▶ PROVIDED DATA
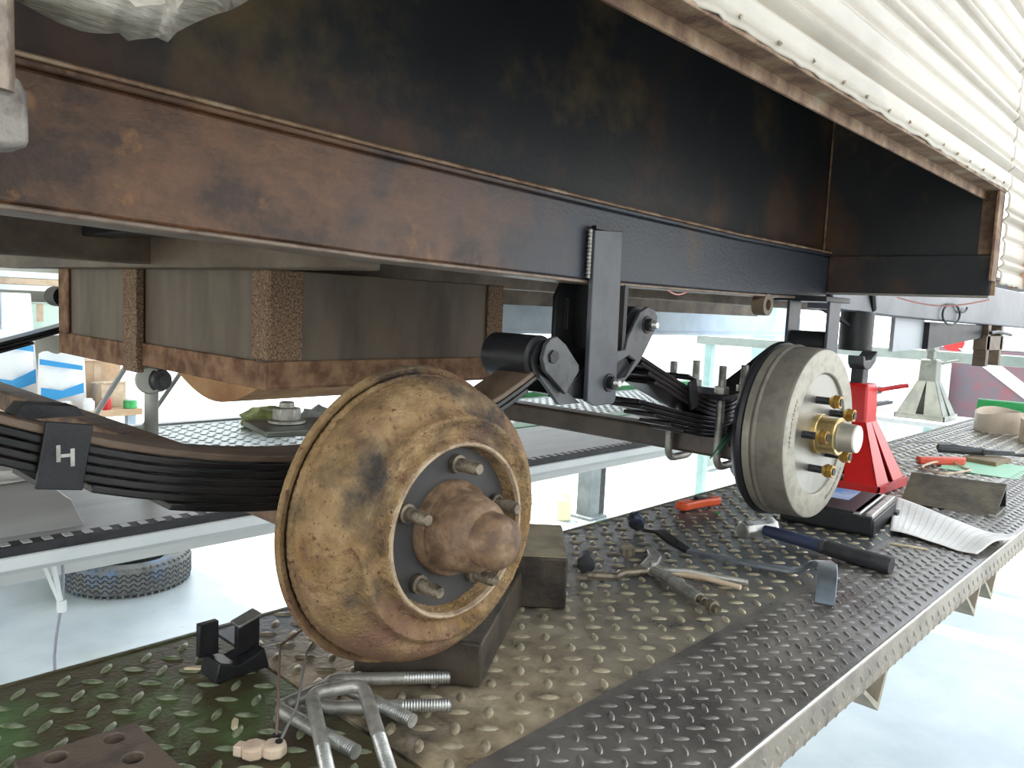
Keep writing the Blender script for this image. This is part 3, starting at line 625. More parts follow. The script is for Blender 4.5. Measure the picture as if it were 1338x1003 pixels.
# axle stands
tb = thing('steel_table', 'white steel table under the pale grey stand beyond the lift', 'table', (5.0, 1.4, 0))
obj('table_top', G().b2(4.75, 5.25, 1.12, 1.95, 1.07, 1.10), WHITE, tb, bevel=.004)
for x in (4.78, 5.19):
    for y in (1.62, 1.90): obj('leg', G().b2(x, x + .03, y, y + .03, 0, 1.07), WHITE, tb)
MG = mat('stand_grey', (.17, .18, .155), (.24, .25, .215), scale=12, rough=.45)
def axle_stand(label, x, y, z, MP, MS, rz=0):
    jk = thing('axle_stand', label, 'stand', (x, y, z), rz)
    base = .098; colw = .036; z1 = .150; z2 = .238
    for sx in (-1, 1):
        for sy in (-1, 1):
            def c(w, z, i): return (sx * w * i[0], sy * w * i[1], z)
            g = G()
            for (ux, uy) in ((1, 0), (0, 1)):
                # one flange of the leg in each of two faces
                A = Vector((sx * base, sy * base, .0)); Bv = Vector((sx * colw, sy * colw, z1))
                A2 = A - Vector((sx * .080 * ux, sy * .080 * uy, 0)); B2 = Bv - Vector((sx * .035 * ux, sy * .035 * uy, 0))
                nrm = Vector((0, -sy * .0035, 0)) if ux else Vector((-sx * .0035, 0, 0))
                g.add([A, A2, B2, Bv, A + nrm, A2 + nrm, B2 + nrm, Bv + nrm], [(0, 1, 2, 3), (7, 6, 5, 4), (0, 4, 5, 1), (1, 5, 6, 2), (2, 6, 7, 3), (3, 7, 4, 0)])
            obj('leg', g, MP, jk, local=True, smooth=False)
    obj('base_frame', G().b2(-base, base, -base, -base + .004, 0, .020).b2(-base, base, base - .004, base, 0, .020).b2(-base, -base + .004, -base, base, 0, .020).b2(base - .004, base, -base, base, 0, .020), MP, jk, local=True)
    obj('column', G().lathe([(z1 - .004, colw * 1.42), (z2 - .012, colw * 1.32), (z2, colw * 1.24)], (0, 0, 0), (0, 0, 1), 4, False, True), MP, jk, local=True, bevel=.006, seg=3)
    obj('stamped_ring', G().lathe([(0, .011), (.001, .012), (.001, .0135), (0, .0145)], (-colw * .93, 0, .205), (-1, 0, 0), 20), MP, jk, local=True)
    obj('ratchet_post', G().b2(-.018, .018, -.014, .014, .10, .272), MS, jk, bevel=.002, local=True)
    obj('saddle', G().prism([(-.036, .302), (-.032, .282), (-.018, .270), (.018, .270), (.046, .286), (.056, .312), (.047, .306), (.020, .292), (-.018, .290), (-.028, .300)], 'Y', -.018, .018), MS, jk, bevel=.002, local=True)
    hl = obj('lever', G().tube([(.028, -.035, .222), (.055, -.075, .234), (.062, -.090, .237)], .0052, 10), MP, jk, local=True)
    obj('lever_pivot', G().cyl((.020, -.02, .218), (.040, -.036, .222), .009, .009, 14), STEEL, jk, local=True)
    return jk
axle_stand('red axle stand behind the new drum', 1.905, .665, ZD + .0025, RED, GREYP)
axle_stand('pale grey axle stand on a bench beyond the lift, behind the red stand', 4.95, 1.34, 1.102, MG, MG).scale = (1.35, 1.35, 1.42)

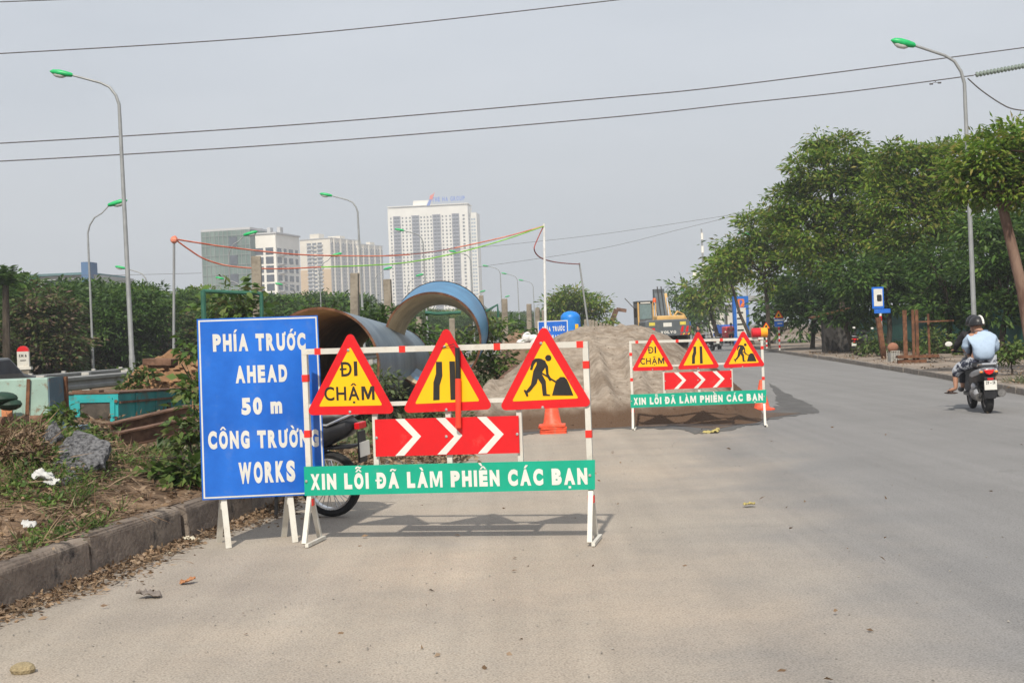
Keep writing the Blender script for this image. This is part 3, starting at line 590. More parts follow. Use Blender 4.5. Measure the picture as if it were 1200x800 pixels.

▶ YOUR OBJECTIVE
Copy every record above exactly as written, but leave out the pictures.

▶ ANSWER BELOW
Keep writing the Blender script for this image. This is part 3, starting at line 625. More parts follow. The script is for Blender 4.5. Measure the picture as if it were 1338x1003 pixels.
# axle stands
tb = thing('steel_table', 'white steel table under the pale grey stand beyond the lift', 'table', (5.0, 1.4, 0))
obj('table_top', G().b2(4.75, 5.25, 1.12, 1.95, 1.07, 1.10), WHITE, tb, bevel=.004)
for x in (4.78, 5.19):
    for y in (1.62, 1.90): obj('leg', G().b2(x, x + .03, y, y + .03, 0, 1.07), WHITE, tb)
MG = mat('stand_grey', (.17, .18, .155), (.24, .25, .215), scale=12, rough=.45)
def axle_stand(label, x, y, z, MP, MS, rz=0):
    jk = thing('axle_stand', label, 'stand', (x, y, z), rz)
    base = .098; colw = .036; z1 = .150; z2 = .238
    for sx in (-1, 1):
        for sy in (-1, 1):
            def c(w, z, i): return (sx * w * i[0], sy * w * i[1], z)
            g = G()
            for (ux, uy) in ((1, 0), (0, 1)):
                # one flange of the leg in each of two faces
                A = Vector((sx * base, sy * base, .0)); Bv = Vector((sx * colw, sy * colw, z1))
                A2 = A - Vector((sx * .080 * ux, sy * .080 * uy, 0)); B2 = Bv - Vector((sx * .035 * ux, sy * .035 * uy, 0))
                nrm = Vector((0, -sy * .0035, 0)) if ux else Vector((-sx * .0035, 0, 0))
                g.add([A, A2, B2, Bv, A + nrm, A2 + nrm, B2 + nrm, Bv + nrm], [(0, 1, 2, 3), (7, 6, 5, 4), (0, 4, 5, 1), (1, 5, 6, 2), (2, 6, 7, 3), (3, 7, 4, 0)])
            obj('leg', g, MP, jk, local=True, smooth=False)
    obj('base_frame', G().b2(-base, base, -base, -base + .004, 0, .020).b2(-base, base, base - .004, base, 0, .020).b2(-base, -base + .004, -base, base, 0, .020).b2(base - .004, base, -base, base, 0, .020), MP, jk, local=True)
    obj('column', G().lathe([(z1 - .004, colw * 1.42), (z2 - .012, colw * 1.32), (z2, colw * 1.24)], (0, 0, 0), (0, 0, 1), 4, False, True), MP, jk, local=True, bevel=.006, seg=3)
    obj('stamped_ring', G().lathe([(0, .011), (.001, .012), (.001, .0135), (0, .0145)], (-colw * .93, 0, .205), (-1, 0, 0), 20), MP, jk, local=True)
    obj('ratchet_post', G().b2(-.018, .018, -.014, .014, .10, .272), MS, jk, bevel=.002, local=True)
    obj('saddle', G().prism([(-.036, .302), (-.032, .282), (-.018, .270), (.018, .270), (.046, .286), (.056, .312), (.047, .306), (.020, .292), (-.018, .290), (-.028, .300)], 'Y', -.018, .018), MS, jk, bevel=.002, local=True)
    hl = obj('lever', G().tube([(.028, -.035, .222), (.055, -.075, .234), (.062, -.090, .237)], .0052, 10), MP, jk, local=True)
    obj('lever_pivot', G().cyl((.020, -.02, .218), (.040, -.036, .222), .009, .009, 14), STEEL, jk, local=True)
    return jk
axle_stand('red axle stand behind the new drum', 1.905, .665, ZD + .0025, RED, GREYP)
axle_stand('pale grey axle stand on a bench beyond the lift, behind the red stand', 4.95, 1.34, 1.102, MG, MG).scale = (1.35, 1.35, 1.42)

Keep writing the Blender script for this image. This is part 3, starting at line 590. More parts follow. Use Blender 4.5. Measure the picture as if it were 1200x800 pixels.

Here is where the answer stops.